I have a friend who said she read Madeleine L’Engle’s sci-fi novel, “A Wrinkle in Time,” as a book-wormish 10-year-old when it was published in 1961 and claims it was her favorite and changed her life.
Most people have heard of it one way or another, including as the result of its 2018 movie version with Oprah Winfrey and Reese Witherspoon, though that version was somewhat altered from the book, as my friend noted much to her chagrin. It’s also had a TV movie rendering. It is aimed at a teenage audience, but of course, it is universal and the music and pace truly rock.
Now comes a new version, again slightly altered but that is easily overlooked when compared to the energy, enthusiasm, colorful sets and costumes and sheer acting and singing talents of the cast.
It’s at D.C.’s Arena Stage through the middle of July and I have only three words to say about it, “Go see it!”

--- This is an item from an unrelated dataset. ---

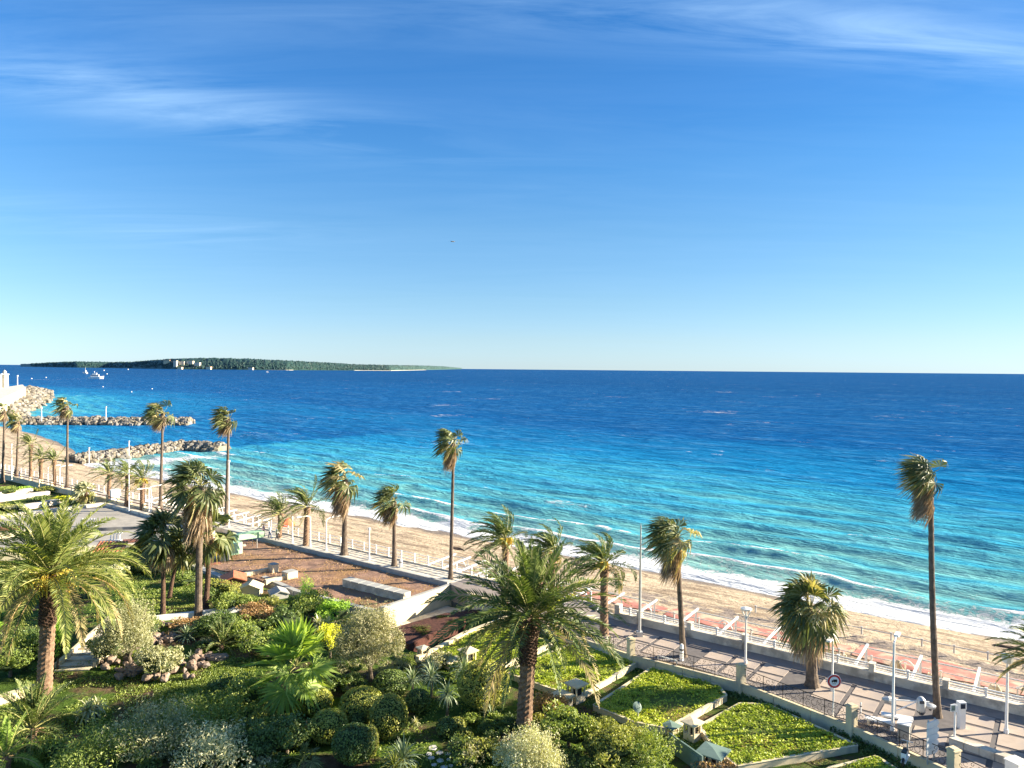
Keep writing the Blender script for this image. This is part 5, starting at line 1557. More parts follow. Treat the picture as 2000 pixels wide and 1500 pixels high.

The story line is set in the context of new astrophysical evidence coming out of quantum physics suppositions that accounts for its title. In its book form it preceded, of course, “Star Trek” and “Star Wars.”
It is about two kids and a friend searching through the universe for their missing father. They have assistance from what may be surmised to be colorful, friendly aliens and have to overcome a powerful force of evil, called IT, that has imprisoned the dad for his refusal to conform with IT’s wishes in a transparent column in the Central Intelligence Building on the distant planet Camazotz.
Our three heroes, with the aid of some helpful alien tips, travel via a “tesseract” (a shortcut through space and time achieved by folding spacetime) to find and liberate the dad, but not without encountering and struggling against temptations thrown in their way by the disemboweled mind of IT, a powerful and malevolent disembodied brain that controls the minds and thoughts of all the planet’s inhabitants.
Importantly for younger audiences, the book/movie/musical takes issue with indifference or cynicism, suggesting that all things that matter in life come from striving. At one key juncture, when the daughter Meg (played by Taylor Imah Jones, the star of the show), goes head to head with the evil IT, one of her otherworldly advisers suggests that she’s got a weapon that IT doesn’t, and Meg undertakes to figure out what that is in order to use it. (No spoiler here, you’ll have to see the show to find out!)
The original novel at the time was controversial and banned in some quarters for, essentially, mixing religion, science and the supernatural, according to the Carnegie-Mellon University’s Banned Books Project.
For example, a person in Alabama wanted it banned because In 1990, a parent at Tenth Street Elementary School in Anniston, Alabama requested the book be removed because it “sends a mixed signal to children about good and evil” and “[lists] the name of Jesus Christ together with the names of great artists, philosophers, scientists, and religious leaders when referring to defenders of Earth against evil.”
But it has been widely defended, including by a professor of literacy education at the University of Minnesota, Marek Oziewicz who said the author “was engaged in this project of revisioning Christianity, pretty much like C.S. Lewis was with The Chronicles of Narnia. It was “a vision of Christianity as a form of science, and science as a form of search for spirituality.”
The author herself, L’Engle, said of it, “There’s overlap between science and spirituality, and that new Christianity would be fully compatible with what modern science tells us about the universe.”
It was the first of five books expanding on a similar story line, the others being “A Wind in the Door,” A Swiftly Tilting Planet, “Many Waters,” and “An Acceptable Time.”
The Arena Stage is the musical’s first stop, surely on its way to Broadway.